Pékin lorgne sur un archipel indonésien situé en mer de Chine méridionale

natuna-20160621Faisant fi des revendications territoriales de la Malaisie, du Vietnam, de Bruneï, des Philippines et de Taïwan, Pékin aménage des îlots des archipels Spratleys et Paracel, en mer de Chine méridionale, ce qui lui donnera de facto le contrôle de cette région à la fois essentielle pour le commerce international et riche en hydrocarbures.

Mais les autorités chinoises ont aussi des vues sur les îles Natuna, qui, situées également en mer de Chine méridionale, appartiennent à l’Indonésie. Et, depuis maintenant plusieurs semaines, la tension monte peu à peu entre Jakarta et Pékin.

Ainsi, en mars, un navire des garde-côtes chinois aidèrent un bateau de pêche, également chinois, à échapper à la marine indonésienne qui venait de l’arraisonner. Cet incidet provoqua une vive réaction de la part de Jakarta. Mais les choses n’en restèrent pas là.

Un mois plus tard, la Chine protesta à son tour auprès du Jarkarta après la saisie d’un navire chinois accusé de pêcher illégalement dans les eaux entourant l’archipel indonésien.
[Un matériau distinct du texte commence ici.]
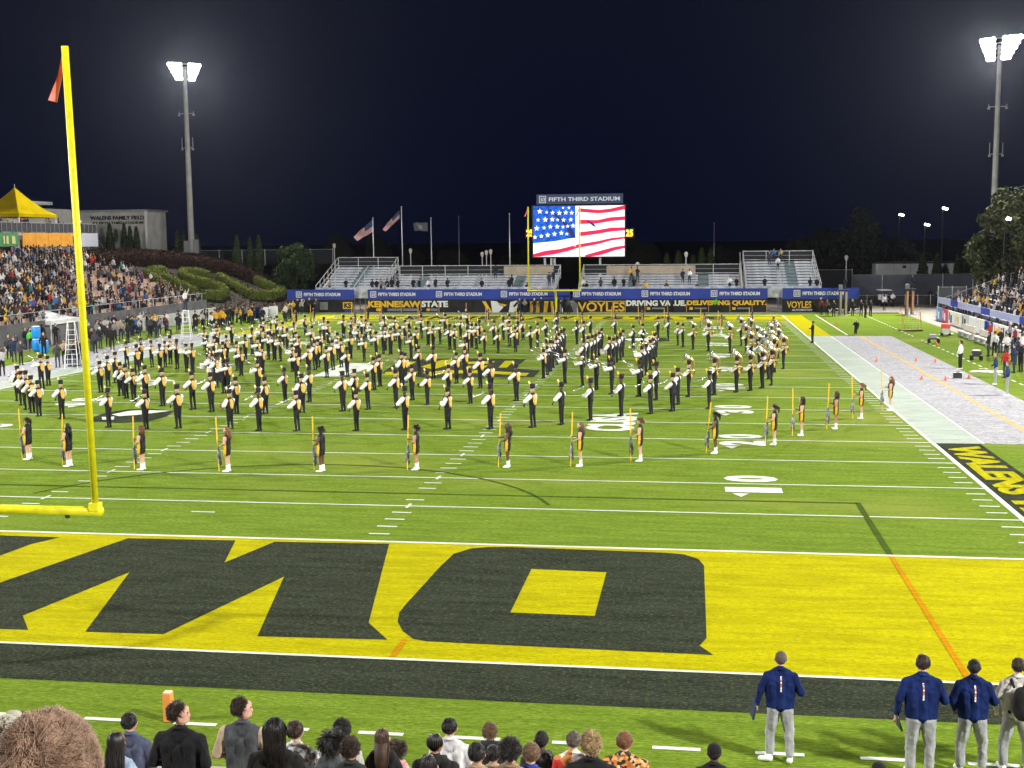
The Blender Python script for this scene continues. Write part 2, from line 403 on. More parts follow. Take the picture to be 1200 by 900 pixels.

Puis, le 17 juin, la marine indonésienne a haussé le ton suite à une nouvelle incursion de bateaux de pêche chinois dans les eaux dont elle est chargée d’assurer la surveillance, en procédant à des tirs de semonce. Ce qui provoqué la colère de Pékin.

« La Chine proteste fortement contre un tel usage excessif de la force et le condamne », a affirmé, deux jours plus tard, Hua Chunying, la porte-parole du ministère chinois des Affaires étrangères, qui a parlé d’un membre d’équipage « blessé » et de l’arrestation de 7 pêcheurs chinois par la marine indonésienne.

« Les actions de l’Indonésie ont violé le droit international, y compris la Convention des Nations unies sur le droit de la mer (UNCLOS), ainsi que la Déclaration des conduites des parties en mer de Chine méridionale (DOC), et ont porté atteinte à la vie et à la propriété des pêcheurs chinois », a ajouté Mme Hua. « La Chine exhorte l’Indonésie à cesser d’engager des actions qui accentuent la tension et compliquent les questions, ou affectent la paix et la stabilité », a-t-elle conclu.

Détail important : dans son compte-rendu de cet incident, l’agence de presse officielle Xinhua a qualifié les îles Natuna comme étant une « zone de pêche chinoise traditionnelle où les revendications des droits maritimes par la Chine et par l’Indonésie se chevauchent », ce qui semble suggèrer que Pékin ne reconnaît pas les droits de Jakarta sur cette région. D’autant plus que l’archipel en question est situé à 3.000 kilomètres des côtes chinoises.

De son côté, l’Indonésie a admis l’arrestation de 7 pêcheurs chinois mais a démenti que les tirs de semonce aient blessé l’un d’entre eux. « La marine indonésienne a agi de façon appropriée en maintenant notre souveraineté sur nos mers », a fait valoir Susi Pudjiastuti, la ministre de la Pêche. « Les tirs étaient conformes à la procédure », a-t-elle continué, avant d’affirmer que « voler le poisson est un crime. »

Quant au président indonésien, Joko Widodo, il a ordonné à ses forces armées « de défendre la souveraineté territoriale de l’Indonésie ».

Pour le contre-amiral Achmad Taufiqoerrochman, le commandant de la flotte occidentale de la marine indonésienne, l’envoi de chalutiers chinois dans les eaux de l’archipel Natuna n’est pas sans arrière-pensée… « C’est une ruse », a-t-il dit, ce 21 juin, en accusant Pékin de donner sa « bénédiction » à la pêche illégale. « Ils ont besoin d’une présence et leur façon de le faire, c’est avec des bateaux de pêche », a-t-il expliqué.

Le procédé décrit par le contre-amiral Taufiqoerrochman n’est pas inconnu. C’est celui que la Chine a utilisé pour mettre la main sur le récif de Scarborough, jusqu’alors administré par les Philippines.

En avril 2014, le général Moeldoko, alors chef d’état-major des forces armées indonésiennes, fit part, dans un article publié par le Wall Street Journal, de la consternation de Jakarta de voir que la Chine avait « inclu des parties des îles Natuna dans sa ligne en neuf traits [neuf lignes de division dans la mer de Chine méridionale, ndlr] », ce qui suggérait qu’elle comptait revendiquer « un segment de la province indonésienne des îles Riau dans son territoire. »

C’est ce qui explique le déploiement récent, par les forces indonésiennes, d’hélicoptères d’attaque AH-64 Apache et d’un bataillon de fusiliers marins ainsi que la modernisation d’une base aérienne devant accueillir des avions de combat.